We live in a day of unrestrained violence. Children are snatched
from homes or slain at school. Bombs and missiles are exploded in public
places. There is war and there are rumors of war. No community, no
race, no nation is immune to nor protected from a growing culture of
violence. More than ever, we need to learn a different way, for the
path we're following has led us into a dark and dangerous
wilderness.
I like the way of Khamisa and Felix. One deadly evening in 1995,
14-year-old Tony Hicks shot and killed a 21-year-old college student
and pizza deliveryman. Tony and several other gang members ordered
pizza and, when it was delivered, Tony was told by his gang to
shoot the young man who delivered the food, Tariq Khamisa.
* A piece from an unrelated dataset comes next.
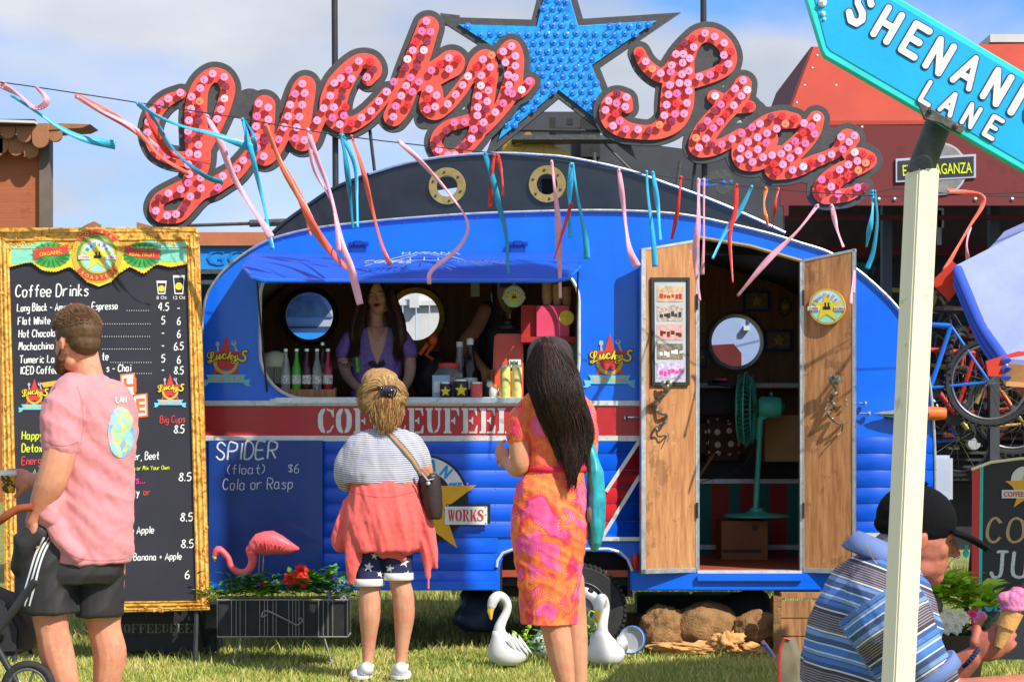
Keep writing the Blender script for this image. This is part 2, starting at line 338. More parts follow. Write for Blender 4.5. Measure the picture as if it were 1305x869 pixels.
# ---------------------------------------------------------------- materials
M('sky_blue_paint', RGB(0, 104, 236), .3, var=.08, scale=2, coat=.4, bump=.22, bscale=2.6)
M('rib_blue', RGB(0, 84, 212), .36, var=.12, scale=3, coat=.3, bump=.2, bscale=5)
M('flap_blue', RGB(14, 84, 196), .55, var=.06, scale=5, coat=.0, bump=.015, bscale=12)
M('aluminium', (.62, .63, .64, 1), .38, .85, var=.15, scale=25, bump=.1, bscale=80)
M('white_trim', (.70, .70, .68, 1), .35, .2, var=.12, scale=20)
M('band_red', RGB(186, 40, 44), .35, var=.12, scale=6, coat=.2)
M('black_gloss', (.018, .018, .02, 1), .22, var=.3, scale=4, coat=.3)
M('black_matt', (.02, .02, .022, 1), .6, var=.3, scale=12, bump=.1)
M('interior_brown', RGB(156, 104, 68), .6, var=.25, scale=5, stretch=(6, 6, .6))
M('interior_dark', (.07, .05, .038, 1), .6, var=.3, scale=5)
M('floor_red', RGB(170, 78, 52), .5, var=.15, scale=8)
M('brass', RGB(190, 150, 72), .35, .7, var=.25, scale=30, bump=.1, bscale=90)
M('brass_paint', RGB(150, 128, 74), .55, .1, var=.2, scale=30, bump=.1)
M('chrome', (.8, .8, .8, 1), .12, 1, var=.05)
M('glass', (.97, .98, .99, 1), .0, trans=1, var=0, ior=1.08)
M('sign_backing', RGB(74, 74, 76), .75, var=.16, scale=14, bump=.25, bscale=50)
M('sign_red', RGB(240, 88, 72), .55, var=.14, scale=13, bump=.12, bscale=60)
M('sign_side', RGB(60, 58, 58), .7)
M('star_blue', RGB(20, 140, 238), .4, var=.2, scale=16, bump=.2, bscale=40, col2=RGB(40, 176, 250))
M('stud_blue', RGB(12, 126, 228), .5, coat=.05, var=.25, scale=30)
for n_, c_ in (('disc_pink', (248, 158, 196)), ('disc_mid', (236, 116, 170)), ('disc_white', (246, 206, 216)), ('disc_red', (226, 44, 48)), ('disc_dark', (150, 44, 70)), ('disc_orange', (240, 140, 100))):
    M(n_, RGB(*c_), .28, coat=.4, var=.08, scale=30)
M('pole_black', (.03, .03, .034, 1), .45, var=.3)
M('cream_paint', RGB(240, 230, 202), .6, var=.06, scale=6, bump=.25, bscale=35, stretch=(1, 1, .2))
M('turq_sign', RGB(0, 168, 236), .5, var=.05, scale=8, bump=.05)
M('teal_edge', RGB(40, 205, 205), .5, var=.1)
M('white_letter', (.82, .82, .80, 1), .55, var=.04)
M('outline_dark', RGB(46, 64, 92), .6)
M('steel_dark', RGB(84, 84, 82), .55, .4, var=.35, scale=25, bump=.3, bscale=70)
M('rust', RGB(120, 70, 40), .8, var=.3)
M('red_roof', RGB(176, 64, 44), .55, var=.12, scale=2.5, bump=.05, bscale=8)
M('red_valance', RGB(112, 38, 36), .65, var=.12, scale=3)
M('dark_red', RGB(96, 26, 26), .7, var=.2)
M('brown_wall', RGB(168, 96, 62), .75, var=.14, scale=5, stretch=(.4, 1, 3), bump=.3, bscale=25)
M('brown_shingle', RGB(160, 108, 72), .7, var=.14, scale=9, bump=.3)
M('grey_post', RGB(112, 98, 88), .7, var=.15, scale=9)
M('slate', RGB(62, 64, 70), .6, var=.2, scale=4)
M('pale_grey', RGB(176, 182, 188), .45, var=.08, scale=3)
M('white_board', RGB(206, 206, 204), .6, var=.08, scale=4)
M('gold_frame', RGB(200, 150, 54), .55, .15, var=.0)
M('board_black', RGB(46, 44, 52), .48, var=.12, scale=3, bump=.12, bscale=4)
M('print_green', RGB(70, 160, 70), .5, var=.2, scale=60); M('print_leaf', RGB(34, 120, 56), .5, var=.25, scale=90)
M('print_teal', RGB(130, 205, 180), .5, var=.15, scale=40); M('print_yellow', RGB(244, 210, 50), .5, var=.1, scale=50)
M('print_gold', RGB(222, 172, 60), .45, var=.2, scale=70); M('print_red', RGB(214, 62, 56), .5, var=.08)
M('print_white', (.8, .8, .78, 1), .5, var=.04); M('print_black', (.02, .02, .02, 1), .5)
M('print_mint', RGB(160, 225, 205), .5, var=.1); M('print_lime', RGB(212, 226, 40), .5, var=.05); M('print_orange', RGB(240, 110, 44), .5)
M('print_pink', RGB(236, 60, 150), .5); M('print_skyblue', RGB(120, 200, 232), .5, var=.1, scale=50); M('print_blue', RGB(40, 150, 215), .5)
M('vinyl_dark', RGB(26, 64, 142), .38, var=.18, scale=3, coat=.3, bump=.05, bscale=6)
M('chalk', (.68, .72, .74, 1), .9, var=.35, scale=160)
M('chalk_tan', RGB(205, 170, 130), .9, var=.35, scale=160); M('chalk_blue', RGB(70, 175, 215), .9, var=.3, scale=160)
M('star_gold', RGB(240, 176, 34), .4, var=.06, coat=.2)
def wood(name, a, b, c, rough=.6):
    m = M(name, a, rough, var=.1, scale=5, stretch=(9, 9, .9), bump=.1, bscale=14); nt = m.node_tree; r = [n for n in nt.nodes if n.type == 'VALTORGB'][0].color_ramp
    r.elements[0].color = a; r.elements[1].color = c; e = r.elements.new(.5); e.color = b
    return m
wood('ply_wood', RGB(156, 102, 62), RGB(184, 126, 78), RGB(204, 150, 100))
wood('crate_wood', RGB(120, 80, 48), RGB(160, 112, 70), RGB(190, 140, 92), .75)
M('cardboard', RGB(196, 156, 102), .8, var=.08, scale=8)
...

Tariq's father Azim was enraged at the senseless killing. "There's
something really wrong with a society where kids kill kids," he
spat. He was angry at the kids, but he was even more upset with a culture
that breeds so much violence.
Shortly after his son's death, Azim heard from a gentleman named
Ples Felix. Ples was Tony Hick's grandfather. Azim invited Ples to his
home and the two men shared their mutual grief and heartache. They
also decided to do something. "I realized that change had to start
with me," Azim reasoned. Therefore, though he may have wanted
revenge, Azim Khamisa chose a different way to respond to his son's
death.
What happened? Azim Khamisa toured the United States with Ples
Felix, the grandfather of his son's killer. The two men visited schools
with a message of nonviolence. They told the story of Tariq and Tony --
one child dead and the other in prison. And in a culture of
violence, these two men of peace change lives -- by changing the attitudes of
young people.
Martin Luther King, Jr. said that we do not start living until we
can rise above the narrow confines of our individualistic concerns to
the broader concerns of all humanity. If that is true, then these two
men are helping the rest of us to truly live. They're showing us a
better way. And if we listen and learn, I believe we'll all be saved.